Since I was fifteen I have clung to the culture of Brasil and Bahia as someone trying to remember their own name after a blackout, as an attempt to understand the ground that formed me, the scent that shaped me, the rhythm that taught me to exist. And the more I look at the art around me, the more I realize that what sustains me has nothing to do with those imported images of white people walking through cold streets, wrapped in coats that were never part of my false life. There is no desire there, only distance. What calls me is something else: the body of the trickster in swim briefs at the edge of the beach, the sun-browned skin, the improvisation, the malice born of the sun and not of the snow. It is there that I recognize some truth. The rest tires me because it tries to convince me that I should aspire to a world that never included me.

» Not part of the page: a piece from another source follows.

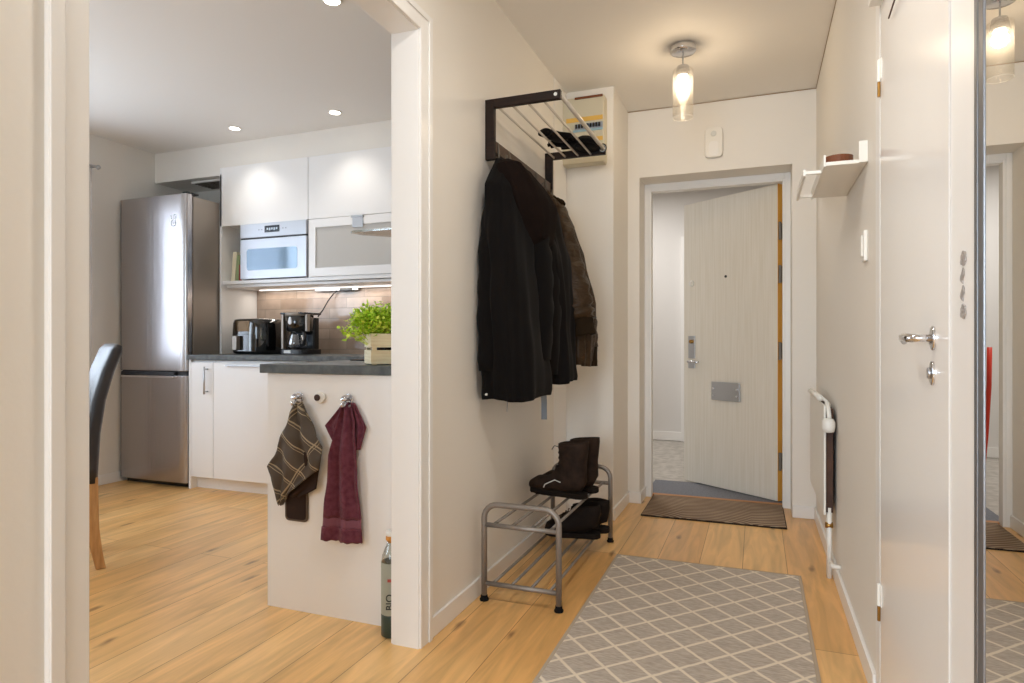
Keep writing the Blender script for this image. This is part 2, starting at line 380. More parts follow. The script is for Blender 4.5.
# ------------------------------------------------------------------ the shell
HL, HR, YE, CH = -1.035, .315, 4.0, 2.45
KL, KB, KF, KI = -4.315, 3.93, -.35, -1.125     # kitchen left wall, back wall, front wall, inner face of shared wall
struct('floor', bx(-4.6, 2.4, -3.7, 4.27, -.08, 0), 'oak_floor')
struct('floor_stairwell', bx(-2.6, 1.5, 4.27, 6.9, -.08, -.004), 'stair_stone')
struct('ceiling', bx(-4.6, 2.4, -3.7, 4.25, CH, CH+.12), 'ceiling_paint')
struct('ceiling_stairwell', bx(-2.6, 1.5, 4.25, 6.9, 2.55, 2.67), 'ceiling_paint')
b = bx(KI, HL, -.35, .68, 0, CH); box(b, KI, HL, 1.875, 4.25, 0, CH); box(b, KI, HL, .68, 1.875, 2.065, CH)
struct('wall_left', b, 'wall_paint')
RD0, RD1, RDZ = 1.285, 1.985, 2.0
b = bx(HR, HR+.1, -.35, RD0, 0, CH); box(b, HR, HR+.1, RD1, 4.25, 0, CH); box(b, HR, HR+.1, RD0, RD1, RDZ+.01, CH); box(b, HR+.1, HR+.14, RD0-.2, RD1+.2, 0, CH)
struct('wall_right', b, 'wall_paint')
NX0, NX1, NZ = -.684, .19, 2.03
b = bx(HL, NX0, YE, 4.25, 0, CH); box(b, NX1, HR, YE, 4.25, 0, CH); box(b, NX0, NX1, YE, 4.25, NZ, CH)
struct('wall_end', b, 'wall_paint')
struct('wall_pillar', bx(HL, -.757, 3.57, YE, 0, CH), 'wall_paint')
b = bx(KL, KI, KB, KB+.12, 0, CH); struct('wall_kitchen_back', b, 'wall_paint')
WY0, WY1, WZ0, WZ1 = 1.15, 2.85, .85, 2.12
b = bx(KL-.2, KL, KF, WY0, 0, CH); box(b, KL-.2, KL, WY1, KB+.12, 0, CH); box(b, KL-.2, KL, WY0, WY1, 0, WZ0); box(b, KL-.2, KL, WY0, WY1, WZ1, CH)
struct('wall_kitchen_left', b, 'wall_paint')
FX0, FX1 = -3.6, -1.6
b = bx(KL-.2, FX0, KF-.2, KF, 0, CH); box(b, FX1, KI, KF-.2, KF, 0, CH); box(b, FX0, FX1, KF-.2, KF, 0, .85); box(b, FX0, FX1, KF-.2, KF, 2.15, CH)
struct('wall_kitchen_front', b, 'wall_paint')
# living room behind the camera
b = bx(-2.6, -2.5, -3.7, -.35, 0, CH); struct('wall_living_left', b, 'wall_paint')
b = bx(2.2, 2.3, -3.7, -.35, 0, CH); struct('wall_living_right', b, 'wall_paint')
b = bx(-2.6, KI, -.75, -.56, 0, CH); box(b, HR+.1, 2.3, -.45, -.35, 0, CH); struct('wall_living_front', b, 'wall_paint')
b = bx(-2.6, -2.4, -3.7, -3.6, 0, CH); box(b, .6, 2.3, -3.7, -3.6, 0, CH); box(b, -2.4, .6, -3.7, -3.6, 0, .5); box(b, -2.4, .6, -3.7, -3.6, 2.2, CH)
struct('wall_living_back', b, 'wall_paint')
# stairwell
b = bx(-2.6, 1.5, 6.7, 6.82, 0, 2.55); struct('wall_stairwell_back', b, 'stair_paint')
b = bx(-2.6, -2.5, 4.27, 6.7, 0, 2.55); struct('wall_stairwell_left', b, 'stair_paint')
b = bx(1.4, 1.5, 4.27, 6.7, 0, 2.55); struct('wall_stairwell_right', b, 'stair_paint')
b = bx(-2.6, NX0, 4.25, 4.3, 0, 2.55); box(b, NX1, 1.5, 4.25, 4.3, 0, 2.55); box(b, NX0, NX1, 4.25, 4.3, NZ, 2.55)
struct('wall_stairwell_front', b, 'stair_paint')

def window(name, fn, a0, a1, z0, z1, n):
    """fn maps (along, depth, z) boxes"""
    bmf = BM(); w = .05
    for r in ((a0, a1, z0, z0+w), (a0, a1, z1-w, z1), (a0, a0+w, z0, z1), (a1-w, a1, z0, z1)):
        fn(bmf, r[0], r[1], .06, .12, r[2], r[3])
    for i in range(1, n):
        c = a0+(a1-a0)*i/n; fn(bmf, c-.035, c+.035, .06, .12, z0+w, z1-w)
    o = struct(name, bmf, 'trim_paint')
    g = BM(); fn(g, a0+w, a1-w, .086, .092, z0+w, z1-w); obj('pane', g, 'window_glass', o)
    s = BM(); fn(s, a0-.03, a1+.03, -.06, .06, z0-.03, z0-.001); obj('window_sill', s, 'trim_paint', o, bevel=.004)
window('window_1', lambda m, a, c, d, e, z, t: box(m, KL-e, KL-d, a, c, z, t), WY0, WY1, WZ0, WZ1, 2)
window('window_2', lambda m, a, c, d, e, z, t: box(m, a, c, KF-e, KF-d, z, t), FX0, FX1, .85, 2.15, 2)
window('window_3', lambda m, a, c, d, e, z, t: box(m, a, c, -3.6-e+.02, -3.6-d+.02, z, t), -2.4, .6, .5, 2.2, 3)

# baseboards
BH = .07
def base(name, bm): return struct(name, bm, 'trim_paint', bevel=.003)
base('baseboard_left', bx(HL, HL+.012, 1.912, 3.33, 0, BH))
b = bx(HR-.012, HR, 2.035, YE, 0, BH); base('baseboard_right', b)
base('baseboard_right_near', bx(HR-.012, HR, -.33, -.225, 0, BH))
b = bx(-.757, NX0, YE-.012, YE, 0, BH); box(b, NX1+.0, HR, YE-.012, YE, 0, BH); base('baseboard_end', b)
b = bx(HL+.02, -.745, 3.558, 3.57, 0, BH); box(b, -.757, -.745, 3.57, YE, 0, BH); base('baseboard_pillar', b)
b = bx(NX0, NX0+.012, YE-.012, 4.2, 0, BH); base('baseboard_niche', b)
base('baseboard_kitchen_left', bx(KL, KL+.012, KF, KB, 0, BH))
base('baseboard_stairwell', bx(-2.5, -.72, 6.688, 6.7, 0, .09))

# opening to the kitchen: lining + casing
b = bx(KI-.004, HL+.003, 1.835, 1.875, 0, 2.025)
box(b, KI-.004, HL+.003, .68, .725, 0, 2.025); box(b, KI-.004, HL+.003, .725, 1.835, 2.025, 2.065)
struct('trim_1', b, 'trim_paint', label='white lining of the wide opening to the kitchen')
b = bx(HL, HL+.012, 1.838, 1.91, 0, 2.09); box(b, HL+.012, HL+.017, 1.888, 1.91, 0, 2.09)
box(b, HL, HL+.012, .665, .73, 0, 2.09); box(b, HL+.012, HL+.017, .665, .688, 0, 2.09)
box(b, HL, HL+.012, .73, 1.838, 2.028, 2.09); box(b, HL+.012, HL+.017, .688, 1.888, 2.07, 2.09)
struct('trim_2', b, 'trim_paint', bevel=.002, label='white casing round the kitchen opening, hall side')
b = bx(KI-.012, KI, 1.838, 1.91, 0, 2.09); box(b, KI-.012, KI, .665, .73, 0, 2.09); box(b, KI-.012, KI, .73, 1.838, 2.028, 2.09)
struct('trim_3', b, 'trim_paint', bevel=.002)
struct('trim_4', bx(HL, HL+.004, 3.33, 3.568, 0, CH), 'trim_paint', bevel=.003, label='pale boxed-in strip on the left wall next to the pillar')
# brown crack lines at the ceiling
b = BM()
tube(b, [(-.757, 3.997, CH-.004), (-.4, 3.996, CH-.006), (0, 3.997, CH-.004), (HR, 3.996, CH-.005)], .0024, 6)
tube(b, [(HR-.002, 4.0, CH-.004), (HR-.003, 3.2, CH-.004), (HR-.002, 2.4, CH-.003), (HR-.002, 1.2, CH-.003)], .0015, 6)
struct('trim_5', b, 'crack_brown')
struct('trim_6', bx(NX0, NX1, 4.235, 4.272, -.002, .012), 'threshold_oak', bevel=.003, label='worn oak threshold under the entry door')

# entry door frame in the niche
b = bx(NX0, NX0+.03, 4.19, 4.29, 0, NZ); box(b, NX1-.034, NX1, 4.19, 4.29, 0, NZ); box(b, NX0+.03, NX1-.034, 4.19, 4.29, NZ-.035, NZ)
box(b, NX0+.03, NX0+.045, 4.19, 4.25, 0, NZ-.035); box(b, NX1-.045, NX1-.034, 4.19, 4.25, 0, NZ-.035); box(b, NX0+.045, NX1-.045, 4.19, 4.25, NZ-.05, NZ-.035)
struct('trim_7', b, 'trim_paint', bevel=.002, label='white frame of the entry door')

# entry door (door_1): slab local x from hinge to free edge
dl = math.hypot(.493+.123, .45)
ang = math.atan2(.45, -.616)
d1 = bpy.data.objects.new('door_1', None); COL.objects.link(d1); d1['kind'] = 'structure'; d1.location = (.123, 4.31, 0); d1.rotation_euler = (0, 0, ang)
d1['label'] = 'pale wood-grained entry door standing open outwards'
# local +x to free edge, outward (away from hall) = local -y? world outward (.59,.81); local y axis = (-sin a, cos a) = (-.59,-.81)
obj('door_slab', bx(.003, dl, -.045, 0, .012, 1.995), 'entry_door_grain', d1, local=True, bevel=.002)
obj('door_edge', bx(0, .003, -.0445, -.0005, .012, 1.995), 'orange_wood', d1, local=True, label='orange raw wood hinge edge')
for z in (1.70, 1.43, .95, .26):
    b = BM(); box(b, -.006, 0, -.042, -.012, z-.05, z+.05); tube(b, [(-.008, -.008, z-.055), (-.008, -.008, z+.055)], .009, 10)
    obj('hinge', b, 'dark_steel', d1, local=True)
b = bx(dl-.105, dl-.045, 0, .006, .89, 1.05); o = obj('lock_plate', b, 'brushed', d1, local=True, bevel=.002)
b = BM(); disc_y(b, dl-.078, .006, .022, 1.01, .013); obj('thumb_turn', b, 'brass', o, local=True)
o = bx(dl-.105, dl-.045, 0, .006, .82, .875); o = obj('handle_plate', o, 'brushed', d1, local=True, bevel=.002)
b = BM(); tube(b, [(dl-.07, .005, .868), (dl-.07, .04, .868), (dl-.1, .048, .868), (dl-.17, .048, .866)], .008, 10); obj('door_handle', b, 'chrome', o, local=True, smooth=True)
b = BM(); disc_y(b, dl-.075, 0, .012, 1.425, .022); disc_y(b, dl-.075, .012, .02, 1.425, .014); obj('deadbolt', b, 'white_plastic', d1, local=True, bevel=.002)
b = BM(); disc_y(b, .395, 0, .004, 1.45, .009); obj('peephole', b, 'peep_black', d1, local=True)
o = obj('mail_flap', bx(.275, .505, .004, .016, .61, .735), 'brushed', d1, local=True, bevel=.003)
b = BM()
for x in (.295, .485):
    for z in (.645, .69): disc_y(b, x, .016, .021, z, .007, 12)
obj('flap_screw', b, 'chrome', o, local=True)

# neighbour door across the stairwell (door_3)
b = bx(-.72, -.66, 6.66, 6.7, 0, 2.08); box(b, .2, .26, 6.66, 6.7, 0, 2.08); box(b, -.66, .2, 6.66, 6.7, 2.02, 2.08)
struct('door_3', b, 'trim_paint', bevel=.003); d3 = bpy.data.objects['door_3']
obj('door_slab', bx(-.655, .195, 6.675, 6.698, .01, 2.015), 'cream_plastic', d3)
b = BM(); disc_y(b, -.6, 6.655, 6.675, 1.0, .025); obj('door_handle', b, 'brushed', d3)

# right interior door (door_2)
b = bx(HR-.004, HR+.045, RD0+.022, RD1-.022, .006, RDZ-.015)
d2 = struct('door_2', b, 'door_paint'); d2['label'] = 'glossy white interior door in the right wall'
fr = BM()
box(fr, HR-.005, HR+.06, RD1-.018, RD1+.045, 0, RDZ+.06); box(fr, HR-.005, HR+.06, 1.158, RD0-.013, 0, RDZ+.06); box(fr, HR-.001, HR+.06, RD0-.013, RD0+.02, 0, RDZ+.06)
box(fr, HR-.005, HR+.06, RD0+.018, RD1-.018, RDZ-.012, RDZ+.06)
struct('trim_8', fr, 'trim_paint', label='white casing round the interior door')
for z in (1.735, .32):
    b = BM(); tube(b, [(HR-.007, RD1-.02, z-.03), (HR-.007, RD1-.02, z+.03)], .005, 10); box(b, HR-.006, HR-.003, RD1-.04, RD1-.02, z-.028, z+.028)
    obj('hinge', b, 'white_plastic', d2, bevel=.001)
    b = BM(); tube(b, [(HR-.007, RD1-.021, z-.07), (HR-.007, RD1-.021, z-.031)], .0045, 8)
    obj('hinge_pin', b, 'brass', d2)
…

There is a curious habit we carry without noticing: this impulse to speak in the plural when the prize is not ours, when the party is not ours, when the game does not even include us. Suddenly we are saying that “we lost the Oscar” or that “we lost the Ballon d’Or,” as if we were part of a family that never recognized us as kin. It is a habit that reveals more than it seems. It shows how much we have been trained to see ourselves through an outside gaze, as if validation only exists when it comes from a distant stage lit by people who know nothing of our lives. That plural tires. It weighs because it always places us in the position of those who wait to be chosen.

The Logic of Invented Superiority

The feeling of superiority that white Europeans carry is not born by chance. It rests on a long history of invented hierarchies, and the most tiring thing is to realize how often we are the ones who feed that fantasy. When we repeat that “they won” or “they lost,” we are accepting a game that was never ours. It is as if we are always running after an imaginary owner, waiting for a gesture of approval that never comes. This movement hurts because it reveals an old wound: the belief that value only exists when it comes from outside.

The search for external validation works like a distorted mirror.

The feeling of inferiority is cultivated by centuries of unequal comparison.

Exhaustion is born from the repetition of this cycle.

There is something sad in seeing so many people believe they need a foreign seal to exist. We do not need a Latin singer in the halftime show of the United States’ biggest sporting spectacle to remind us that we are Latin. And even when someone like Bad Bunny appears, whom many treat as a symbol of representation, that does not solve the issue. His music may be successful, but that is not what defines our identity. Art does not need a passport to be legitimate. By the way, his music is garbage, in my view.

White film festivals are not sacred temples. They did not invent art, and it is not our obligation to kneel before their criteria. The tiredness comes precisely from this insistence on turning their gaze into a universal measure. It is a fatigue that crosses generations, as if we were always trying to enter through a door that was never opened to us.

So then… in music we have Villa-Lobos, Radamés Gnattali, Chiquinha Gonzaga, Ernesto Nazareth, Francisco Mignone, César Guerra-Peixe; literature includes Machado de Assis, Lima Barreto, Graciliano Ramos, Carolina Maria de Jesus, Socorro Acioli, Hilda Hilst, Reinaldo Moraes; cinema? Glauber Rocha, Eduardo Coutinho, Cacá Diegues, Ruy Guerra, Carla Camurati, Rogério Sganzerla, Anselmo Duarte. Who needs anything more?

If you don’t know them, that’s your loss.